There is a ten billion dollar lie at the very heart of the New Zealand Government’s climate strategy.

The New Zealand Government has made a big promise on the international stage to cut New Zealand’s emissions by a 147 million tonnes over the decade of the 2020s. 

But the truth is that the New Zealand Government hasn’t introduced policies to cut emissions by anything like that. The Government has released a pretty sketchy Emissions Reduction Plan to maybe cut New Zealand emissions by only 44 million tonnes over that decade.

So what about the other 100 million tonnes of climate pollution that the Government promised to cut?

How do they square the circle?

The wildly bold and outrageous answer is that New Zealand will buy 100 million tonnes of overseas carbon offsets, at a price of maybe NZ$100 a tonne. 

That will have a ten billion dollar price tag. Ten billion dollars.

It seems too ridiculous to be true. 

Instead of cutting our own emissions, the current New Zealand Government says it will pay ten billion dollars over a decade to buy carbon ‘offsets’ from overseas companies. Many of these offsets are worthless.

But it is true.

It is a global climate free-rider play of such monumental size that not many people have really twigged to what is going on. It is a climate plan of such gross moral turpitude that our grandkids will ask us incredulously how we could possibly have been fooled by a giant scam right in our faces.

A small group of politicians decided that in order to save face in international negotiations, while doing very little to cut emissions domestically, they would achieve two-thirds of the entire Paris Agreement promised reduction by buying credits off dodgy overseas carbon offsetting companies.

And here’s the big lie – it is never going to happen

And the political elites know it will never happen. There is no New Zealand Government, red, green or blue, that will really pay those ten billion dollars over the decade. 

The New Zealand Government only spends $20 billion a year on the entire public health system. Are we really seriously saying that for a decade, we will spend one-twentieth of the entire annual public health budget on dodgy offshore carbon scams in order to pretend we are doing our bit?

When it comes time for the New Zealand Government to spend the first billion dollars on carbon offsets, there will be a billion reasons to delay it or to just buy a tiny bit of it, and to fudge the issue. Or to buy some of the cheapest, shittiest, most disreputable carbon offsets on the planet.

Future New Zealand Governments will not spend the ten billion, and everyone knows it. Yet the current Government is pretending that they will in order to make their climate policy look good. 
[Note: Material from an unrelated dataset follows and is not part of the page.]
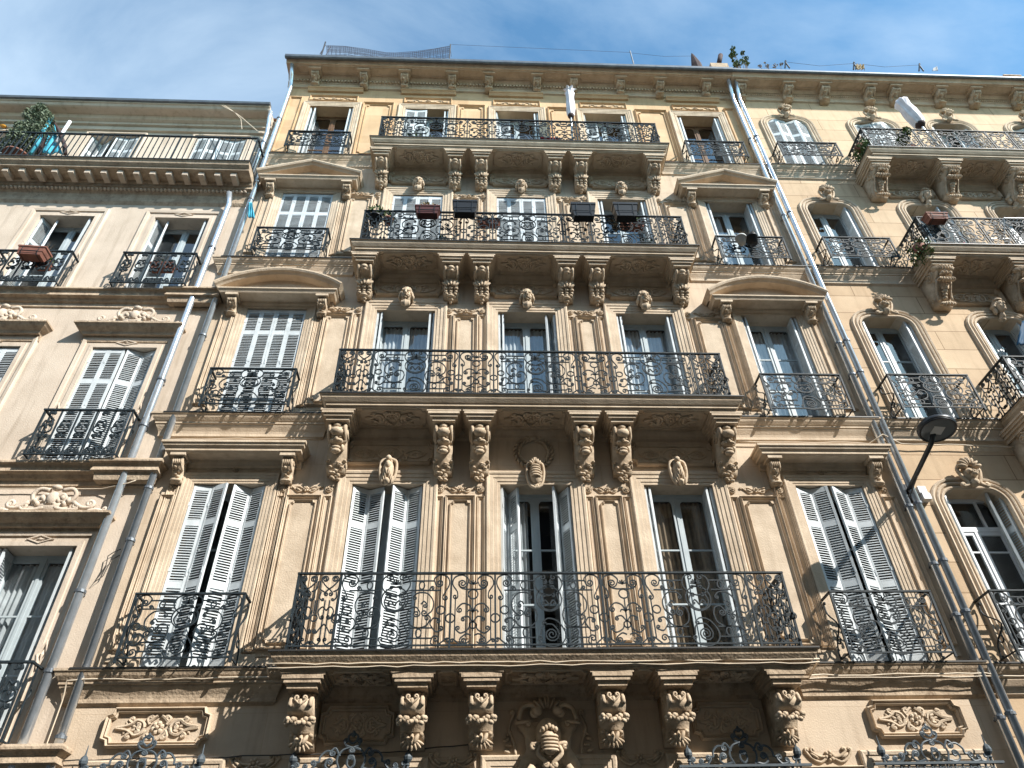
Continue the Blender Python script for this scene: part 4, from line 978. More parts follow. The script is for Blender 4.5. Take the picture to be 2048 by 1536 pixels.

It means that when they speak to agribusiness, they can promise that nothing will change, and it is business as usual. And when they speak to those people concerned about climate change, they can say look at our incredible Paris reduction target.

It is a great big lie.

But New Zealand doesn’t have to be a giant climate free-rider – a giant fraud. 

Wouldn’t it make a lot more sense to spend the cash on emissions reductions in New Zealand? Imagine the scale of the emissions reduction initiatives with that kind of money? Imagine the co-benefits that could come with investing in regenerative farming, distributed home solar, free and better public transport. Imagine the support we could provide to new food producing industries that don’t have the climate impact of industrial dairying. Imagine the brilliant protected cycle network we could have in our major cities. Imagine restoring our magical native forests to eroding hillsides and gullies.

And let’s use some of the money to support people in the Global South with low emissions development or climate adaptation by simply including that in our aid budget or our loss and damages payments.

This New Zealand Government has profoundly failed to cut emissions. Once they abandoned plans to regulate agribusiness, and instead adopted the voluntary industry-designed scheme He Waka Eke Noa with its projected emission cuts of less than 1%, the failure was clear. But the chickens have come to roost. To cover this failure, when they attend UN get-togethers, they are telling the others on the cocktail circuit that they will spend billions on fake carbon indulgences.

But let us stop pretending that we can buy indulgences and be a free-rider on global climate efforts. We cannot outsource our failure to actually cut emissions in New Zealand. 

Let’s spend serious money to really cut emissions here and regrow permanent native forests on eroding land for climate and biodiversity. Let’s transparently support others in the Global South to have a low emissions development pathway. That is true global citizenship.